What needs to be done :: Repeat the listing in full, exactly as it stands.

▬▬▬▬▬▬

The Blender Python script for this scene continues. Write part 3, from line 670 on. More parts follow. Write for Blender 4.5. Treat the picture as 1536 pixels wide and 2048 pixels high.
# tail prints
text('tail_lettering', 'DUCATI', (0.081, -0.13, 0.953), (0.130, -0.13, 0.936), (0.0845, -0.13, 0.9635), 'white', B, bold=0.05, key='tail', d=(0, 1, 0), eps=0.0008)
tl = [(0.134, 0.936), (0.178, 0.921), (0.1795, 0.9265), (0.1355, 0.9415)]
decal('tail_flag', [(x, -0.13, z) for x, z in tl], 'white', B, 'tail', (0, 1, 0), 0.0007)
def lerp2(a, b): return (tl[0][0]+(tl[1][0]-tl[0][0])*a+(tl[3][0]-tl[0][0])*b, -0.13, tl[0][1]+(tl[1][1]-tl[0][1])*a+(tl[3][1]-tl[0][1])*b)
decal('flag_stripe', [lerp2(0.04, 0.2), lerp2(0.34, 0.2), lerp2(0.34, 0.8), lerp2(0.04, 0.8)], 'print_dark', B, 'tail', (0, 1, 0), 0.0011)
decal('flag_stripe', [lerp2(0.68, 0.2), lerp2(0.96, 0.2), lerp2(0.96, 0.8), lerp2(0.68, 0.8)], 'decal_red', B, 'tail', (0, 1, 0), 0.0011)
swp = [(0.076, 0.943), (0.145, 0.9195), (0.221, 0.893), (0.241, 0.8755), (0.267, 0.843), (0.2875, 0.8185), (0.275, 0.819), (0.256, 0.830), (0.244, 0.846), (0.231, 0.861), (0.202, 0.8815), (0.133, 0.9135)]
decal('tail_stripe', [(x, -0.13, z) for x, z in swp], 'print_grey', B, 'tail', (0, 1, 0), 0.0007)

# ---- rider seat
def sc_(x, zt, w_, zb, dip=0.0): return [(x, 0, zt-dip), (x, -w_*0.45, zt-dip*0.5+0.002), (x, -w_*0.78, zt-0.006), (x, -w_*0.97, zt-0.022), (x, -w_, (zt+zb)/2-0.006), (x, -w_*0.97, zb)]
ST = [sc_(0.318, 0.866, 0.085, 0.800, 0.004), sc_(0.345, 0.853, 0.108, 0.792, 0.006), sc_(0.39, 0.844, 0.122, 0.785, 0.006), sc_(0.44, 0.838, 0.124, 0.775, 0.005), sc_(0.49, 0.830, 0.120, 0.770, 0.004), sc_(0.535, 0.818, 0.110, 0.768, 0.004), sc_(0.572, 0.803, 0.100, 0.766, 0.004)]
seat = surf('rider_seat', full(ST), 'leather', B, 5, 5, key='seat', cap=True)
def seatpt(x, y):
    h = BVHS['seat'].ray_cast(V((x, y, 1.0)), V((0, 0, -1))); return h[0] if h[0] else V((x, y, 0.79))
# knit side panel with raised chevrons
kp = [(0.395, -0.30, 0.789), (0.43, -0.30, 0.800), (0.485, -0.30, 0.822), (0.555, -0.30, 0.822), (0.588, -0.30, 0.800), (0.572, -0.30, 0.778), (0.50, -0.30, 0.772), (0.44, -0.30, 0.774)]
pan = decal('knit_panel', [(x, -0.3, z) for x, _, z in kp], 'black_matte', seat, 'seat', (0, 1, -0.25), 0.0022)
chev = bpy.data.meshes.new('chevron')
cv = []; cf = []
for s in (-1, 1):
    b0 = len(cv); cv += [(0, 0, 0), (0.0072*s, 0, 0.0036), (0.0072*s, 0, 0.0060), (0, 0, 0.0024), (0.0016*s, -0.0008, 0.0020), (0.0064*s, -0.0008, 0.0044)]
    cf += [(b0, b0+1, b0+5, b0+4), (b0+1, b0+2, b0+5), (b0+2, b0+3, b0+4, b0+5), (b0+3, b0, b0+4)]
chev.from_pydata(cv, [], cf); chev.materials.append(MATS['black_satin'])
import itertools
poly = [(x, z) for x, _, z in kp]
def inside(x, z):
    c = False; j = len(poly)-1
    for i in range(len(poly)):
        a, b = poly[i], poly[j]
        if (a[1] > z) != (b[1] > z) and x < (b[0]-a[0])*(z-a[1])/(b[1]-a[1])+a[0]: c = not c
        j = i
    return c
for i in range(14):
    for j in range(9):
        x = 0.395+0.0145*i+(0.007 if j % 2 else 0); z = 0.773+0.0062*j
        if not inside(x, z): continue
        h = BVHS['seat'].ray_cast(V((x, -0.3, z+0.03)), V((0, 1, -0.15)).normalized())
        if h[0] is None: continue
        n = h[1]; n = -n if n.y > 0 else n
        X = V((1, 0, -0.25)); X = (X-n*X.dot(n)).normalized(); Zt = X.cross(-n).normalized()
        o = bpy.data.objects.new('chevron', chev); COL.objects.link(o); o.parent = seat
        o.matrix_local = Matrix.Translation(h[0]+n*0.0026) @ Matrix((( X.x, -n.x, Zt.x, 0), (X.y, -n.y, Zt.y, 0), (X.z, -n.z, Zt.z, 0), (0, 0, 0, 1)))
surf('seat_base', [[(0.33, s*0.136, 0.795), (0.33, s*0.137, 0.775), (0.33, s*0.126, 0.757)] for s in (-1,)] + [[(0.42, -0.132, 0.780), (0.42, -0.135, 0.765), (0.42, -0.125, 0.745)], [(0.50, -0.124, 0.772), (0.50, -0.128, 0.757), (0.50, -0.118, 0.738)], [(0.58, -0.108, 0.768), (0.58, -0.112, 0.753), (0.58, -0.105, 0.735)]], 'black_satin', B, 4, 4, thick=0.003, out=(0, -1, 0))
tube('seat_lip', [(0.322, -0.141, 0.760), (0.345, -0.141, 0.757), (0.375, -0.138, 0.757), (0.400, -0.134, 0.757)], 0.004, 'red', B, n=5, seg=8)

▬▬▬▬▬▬

Output for this exercise ::
The Blender Python script for this scene continues. Write part 3, from line 670 on. More parts follow. Write for Blender 4.5. Treat the picture as 1536 pixels wide and 2048 pixels high.
# tail prints
text('tail_lettering', 'DUCATI', (0.081, -0.13, 0.953), (0.130, -0.13, 0.936), (0.0845, -0.13, 0.9635), 'white', B, bold=0.05, key='tail', d=(0, 1, 0), eps=0.0008)
tl = [(0.134, 0.936), (0.178, 0.921), (0.1795, 0.9265), (0.1355, 0.9415)]
decal('tail_flag', [(x, -0.13, z) for x, z in tl], 'white', B, 'tail', (0, 1, 0), 0.0007)
def lerp2(a, b): return (tl[0][0]+(tl[1][0]-tl[0][0])*a+(tl[3][0]-tl[0][0])*b, -0.13, tl[0][1]+(tl[1][1]-tl[0][1])*a+(tl[3][1]-tl[0][1])*b)
decal('flag_stripe', [lerp2(0.04, 0.2), lerp2(0.34, 0.2), lerp2(0.34, 0.8), lerp2(0.04, 0.8)], 'print_dark', B, 'tail', (0, 1, 0), 0.0011)
decal('flag_stripe', [lerp2(0.68, 0.2), lerp2(0.96, 0.2), lerp2(0.96, 0.8), lerp2(0.68, 0.8)], 'decal_red', B, 'tail', (0, 1, 0), 0.0011)
swp = [(0.076, 0.943), (0.145, 0.9195), (0.221, 0.893), (0.241, 0.8755), (0.267, 0.843), (0.2875, 0.8185), (0.275, 0.819), (0.256, 0.830), (0.244, 0.846), (0.231, 0.861), (0.202, 0.8815), (0.133, 0.9135)]
decal('tail_stripe', [(x, -0.13, z) for x, z in swp], 'print_grey', B, 'tail', (0, 1, 0), 0.0007)

# ---- rider seat
def sc_(x, zt, w_, zb, dip=0.0): return [(x, 0, zt-dip), (x, -w_*0.45, zt-dip*0.5+0.002), (x, -w_*0.78, zt-0.006), (x, -w_*0.97, zt-0.022), (x, -w_, (zt+zb)/2-0.006), (x, -w_*0.97, zb)]
ST = [sc_(0.318, 0.866, 0.085, 0.800, 0.004), sc_(0.345, 0.853, 0.108, 0.792, 0.006), sc_(0.39, 0.844, 0.122, 0.785, 0.006), sc_(0.44, 0.838, 0.124, 0.775, 0.005), sc_(0.49, 0.830, 0.120, 0.770, 0.004), sc_(0.535, 0.818, 0.110, 0.768, 0.004), sc_(0.572, 0.803, 0.100, 0.766, 0.004)]
seat = surf('rider_seat', full(ST), 'leather', B, 5, 5, key='seat', cap=True)
def seatpt(x, y):
    h = BVHS['seat'].ray_cast(V((x, y, 1.0)), V((0, 0, -1))); return h[0] if h[0] else V((x, y, 0.79))
# knit side panel with raised chevrons
kp = [(0.395, -0.30, 0.789), (0.43, -0.30, 0.800), (0.485, -0.30, 0.822), (0.555, -0.30, 0.822), (0.588, -0.30, 0.800), (0.572, -0.30, 0.778), (0.50, -0.30, 0.772), (0.44, -0.30, 0.774)]
pan = decal('knit_panel', [(x, -0.3, z) for x, _, z in kp], 'black_matte', seat, 'seat', (0, 1, -0.25), 0.0022)
chev = bpy.data.meshes.new('chevron')
cv = []; cf = []
for s in (-1, 1):
    b0 = len(cv); cv += [(0, 0, 0), (0.0072*s, 0, 0.0036), (0.0072*s, 0, 0.0060), (0, 0, 0.0024), (0.0016*s, -0.0008, 0.0020), (0.0064*s, -0.0008, 0.0044)]
    cf += [(b0, b0+1, b0+5, b0+4), (b0+1, b0+2, b0+5), (b0+2, b0+3, b0+4, b0+5), (b0+3, b0, b0+4)]
chev.from_pydata(cv, [], cf); chev.materials.append(MATS['black_satin'])
import itertools
poly = [(x, z) for x, _, z in kp]
def inside(x, z):
    c = False; j = len(poly)-1
    for i in range(len(poly)):
        a, b = poly[i], poly[j]
        if (a[1] > z) != (b[1] > z) and x < (b[0]-a[0])*(z-a[1])/(b[1]-a[1])+a[0]: c = not c
        j = i
    return c
for i in range(14):
    for j in range(9):
        x = 0.395+0.0145*i+(0.007 if j % 2 else 0); z = 0.773+0.0062*j
        if not inside(x, z): continue
        h = BVHS['seat'].ray_cast(V((x, -0.3, z+0.03)), V((0, 1, -0.15)).normalized())
        if h[0] is None: continue
        n = h[1]; n = -n if n.y > 0 else n
        X = V((1, 0, -0.25)); X = (X-n*X.dot(n)).normalized(); Zt = X.cross(-n).normalized()
        o = bpy.data.objects.new('chevron', chev); COL.objects.link(o); o.parent = seat
        o.matrix_local = Matrix.Translation(h[0]+n*0.0026) @ Matrix((( X.x, -n.x, Zt.x, 0), (X.y, -n.y, Zt.y, 0), (X.z, -n.z, Zt.z, 0), (0, 0, 0, 1)))
surf('seat_base', [[(0.33, s*0.136, 0.795), (0.33, s*0.137, 0.775), (0.33, s*0.126, 0.757)] for s in (-1,)] + [[(0.42, -0.132, 0.780), (0.42, -0.135, 0.765), (0.42, -0.125, 0.745)], [(0.50, -0.124, 0.772), (0.50, -0.128, 0.757), (0.50, -0.118, 0.738)], [(0.58, -0.108, 0.768), (0.58, -0.112, 0.753), (0.58, -0.105, 0.735)]], 'black_satin', B, 4, 4, thick=0.003, out=(0, -1, 0))
tube('seat_lip', [(0.322, -0.141, 0.760), (0.345, -0.141, 0.757), (0.375, -0.138, 0.757), (0.400, -0.134, 0.757)], 0.004, 'red', B, n=5, seg=8)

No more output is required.